Müslümanları büyük sıkıntıdan kurtarmıştı

10/08/2024 Cumartesi Köşe yazarı V.T

Süfyân bin Abdullah hazretleri, Müslümanlara zulmeden Yahudi’yi öldürdü.

Künyesi Ebû Muhammed olan Süfyân bin Abdullah Yemenî hazretleri evliyanın büyüklerindendir. On üçüncü asırda yaşamıştır. Menkıbeleri şöyle anlatılmıştır: Bir defasında Aden şehrine gitmişti. Oranın sultanı, memurlarından bir Yahudi’ye geniş salahiyet vermişti. Öyle ki Müslümanlar âdeta bu Yahudi’nin esiri durumuna düşmüştü. Süfyân bin Abdullah hazretleri, bir fakir kıyafetinde şehre girdi. O Yahudi bir kürsü üzerine oturmuş, Müslüman halkı etrafına toplamıştı. Yahudi’ye yaklaşıp Kelime-i şehâdeti söyleyip iman etmesini istedi.
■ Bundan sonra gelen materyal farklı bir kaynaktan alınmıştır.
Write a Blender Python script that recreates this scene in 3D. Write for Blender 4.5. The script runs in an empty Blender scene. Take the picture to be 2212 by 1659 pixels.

Bu sözlerini duyan Yahudi, gurur ve kibir içinde bağırıp çağırmaya başladı. Askerleri toplayıp Süfyân bin Abdullah hazretlerinin üzerine gönderdi. Ancak ona hiçbir şey yapamadılar. Tekrar şehadet getirmesini söyledi. Fakat yine Müslüman olmadı. Üçüncü defasında da Kelime-i şehâdeti söylemesini istedi. Direnince, sol eline bir çakı bıçağı alıp Yahudi’nin boynunu kesti. Bu haber sultana ulaşınca inanamadı.

 

İşin doğru olduğunu anlayınca, “Katili yakalayıp bana getirin” diye emir verdi. Askerler yakalamak için yanına gittiler. Fakat bir türlü yaklaşamadılar. Manen korunuyordu. Müslümanları büyük bir sıkıntıdan kurtarmıştı. Yakalamaya güç yetiremeyince şehri terk etmesini istediler. Ancak o bazı dostları ile istişare ederek hapsedilmeye razı oldu. Hapiste ellerini ve ayaklarını bağlamışlardı. Cuma günü gelince namaza gitmek istedi. Bağladıkları kelepçeler kerametiyle çözüldü. Hapishaneden çıkıp camiye gitti. Camide sultanın yanına kadar gidip oturdu. Namazdan sonra camiden çıkıp hapishaneye döndü. Bir müddet daha hapishanede kaldı. Sultan onun büyük bir veli olduğunu iyice anlayıp serbest bıraktı.
Taiz şehrinde de buna benzer bir hadise olmuştu. Şöyle ki orada da bir Yahudi’ye bazı işleri yapmasını söyledi. “Eğer yapmazsan elimdeki kalemi keserim!” dedi. Yahudi kesersen kes benimle ne alakası var deyince, elindeki kalemi kesti, o sırada Yahudi’nin de başı kopup yere düştü.
Bir talebesi yabancı bir kadına yaklaşmak istediğinde gözüküp bir tokat vurdu. Talebenin gözleri görmez oldu. Gelip ağlayarak yalvardı. “Tövbe eder misin” deyince, “Evet ederim” dedi. Bunun üzerine “Gözlerin açılır ama sonunda kör olarak ölürsün” dedi. Bu talebesi ölümünden birkaç gün önce kör oldu ve o hâl üzere vefat etti.